Rambus Inc. plans to announce this Wednesday a new memory signaling technology initiative targeted at delivering a Terabyte-per-second of memory bandwidth, which the company touts as a solution for next-generation multi-core, game and graphics applications.

Rather than simply increasing the clock speed of memory to achieve higher output, Rambus looks to boost bandwidth with a 32X data rate. Just as DDR memory technologies doubles transfer on a single, full clock signal cycle, Rambus’ proposed technology is able to data at 32 times the reference clock frequency. With 32X technology, the memory company is targeting a bandwidth of 16Gbps per DQ link with memory running at 500MHz. In contrast, today’s DDR3 at 500MHz achieves a bandwidth of 1Gbps.

“We're really excited about the Terabyte Bandwidth Initiative and the technologies that we've developed,” said Steven Woo, a senior principle engineer at Rambus. “The work of a large team of our scientists and engineers is pushing memory signaling technology to new levels of performance.”

Of course, it requires a little explanation on how a technology that enables a DQ link 16Gbps of bandwidth could result in a Terabyte of throughput. Rambus’ aim for the technology is to grant Terabyte bandwidth to a system on a chip (SoC) architecture, and such may be achieved with 16 DRAMs operating at 16Gbps, 4-bytes wide per device.

Another innovation that Rambus plans to integrate into its Terabyte memory initiative is FlexLink C/A (command/address), which the company claims is the industry’s first full-speed, scalable, point-to-point C/A link – with the C/A running at full speed along with the DQ. FlexLink C/A also simplifies the interface between the memory controller and DRAM. For example, traditional legacy interfaces may require a 12 wire interface, FlexLink C/A can operate point-to-point with just two wires.

Furthermore, FlexLink C/A is named for its flexibility given to system designers, as now the overhead wires freed from the FlexLink C/A interfaces may be devoted to more data wires. Conversely, the model may offer greater bandwidth with the addition of more FlexLink C/A wires, making the technology more easily scalable.

Rambus’ Terabyte bandwidth initiative will use a fully differential memory architecture, which will employ differential signaling for both the C/A and DQ. While current DDR3 and GDDR5 memory use differential signaling for data and strobe, Rambus aims for full differential at the DQ and C/A. Advantages of going full differential include better signal integrity, especially due to its suitability for use in low-voltage electronics, such as memory.

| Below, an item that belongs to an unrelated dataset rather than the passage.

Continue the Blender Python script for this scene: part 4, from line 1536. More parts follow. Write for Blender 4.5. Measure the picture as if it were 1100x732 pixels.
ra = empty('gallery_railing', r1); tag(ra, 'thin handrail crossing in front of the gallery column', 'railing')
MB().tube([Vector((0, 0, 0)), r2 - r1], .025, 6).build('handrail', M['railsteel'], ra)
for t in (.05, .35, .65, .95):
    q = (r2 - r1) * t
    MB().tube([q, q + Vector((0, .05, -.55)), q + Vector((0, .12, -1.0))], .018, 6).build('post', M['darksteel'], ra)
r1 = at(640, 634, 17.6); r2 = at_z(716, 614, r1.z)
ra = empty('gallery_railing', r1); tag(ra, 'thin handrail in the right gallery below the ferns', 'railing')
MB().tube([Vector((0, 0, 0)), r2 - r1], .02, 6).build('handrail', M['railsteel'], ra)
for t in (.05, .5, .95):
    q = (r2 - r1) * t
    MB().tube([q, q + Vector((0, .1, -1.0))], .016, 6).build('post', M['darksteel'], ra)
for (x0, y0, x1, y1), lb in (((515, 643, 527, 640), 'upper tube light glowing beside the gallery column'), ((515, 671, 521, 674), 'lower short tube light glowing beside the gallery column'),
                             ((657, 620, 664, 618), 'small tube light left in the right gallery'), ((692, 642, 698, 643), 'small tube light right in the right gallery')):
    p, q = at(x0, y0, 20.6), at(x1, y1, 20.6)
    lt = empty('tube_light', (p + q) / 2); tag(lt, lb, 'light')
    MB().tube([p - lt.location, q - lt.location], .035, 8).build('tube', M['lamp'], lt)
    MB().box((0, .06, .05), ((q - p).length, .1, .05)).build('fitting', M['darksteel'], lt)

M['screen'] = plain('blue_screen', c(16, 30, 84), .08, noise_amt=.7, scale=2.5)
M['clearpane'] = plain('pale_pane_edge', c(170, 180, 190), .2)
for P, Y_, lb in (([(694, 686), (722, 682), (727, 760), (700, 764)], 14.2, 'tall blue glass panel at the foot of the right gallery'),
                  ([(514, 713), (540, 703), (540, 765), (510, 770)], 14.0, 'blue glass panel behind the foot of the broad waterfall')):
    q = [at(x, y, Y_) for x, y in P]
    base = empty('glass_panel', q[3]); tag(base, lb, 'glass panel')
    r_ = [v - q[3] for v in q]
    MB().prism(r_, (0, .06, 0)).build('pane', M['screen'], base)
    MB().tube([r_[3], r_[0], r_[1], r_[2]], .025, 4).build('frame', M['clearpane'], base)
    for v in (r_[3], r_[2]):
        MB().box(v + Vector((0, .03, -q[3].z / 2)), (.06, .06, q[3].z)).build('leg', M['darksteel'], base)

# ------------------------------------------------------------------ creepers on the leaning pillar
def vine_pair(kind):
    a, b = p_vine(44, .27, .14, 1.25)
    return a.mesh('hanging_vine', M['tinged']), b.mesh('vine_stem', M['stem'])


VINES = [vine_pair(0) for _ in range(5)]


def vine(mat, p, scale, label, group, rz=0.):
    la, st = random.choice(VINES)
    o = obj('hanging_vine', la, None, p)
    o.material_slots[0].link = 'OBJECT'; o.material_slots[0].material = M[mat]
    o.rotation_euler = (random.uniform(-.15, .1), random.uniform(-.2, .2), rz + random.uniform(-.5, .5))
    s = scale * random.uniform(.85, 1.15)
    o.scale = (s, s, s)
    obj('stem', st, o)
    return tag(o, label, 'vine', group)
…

While this Terabyte bandwidth memory method isn’t slated for market until 2011, Rambus has recently received early silicon capable of demonstrating its technology. The early test rig uses emulated DRAM chips, connected to a Rambus memory controller at a 32X data rate capable of 64Gbps. Rambus will show its silicon test vehicle this Wednesday at the Rambus Developer Forum in Tokyo, Japan.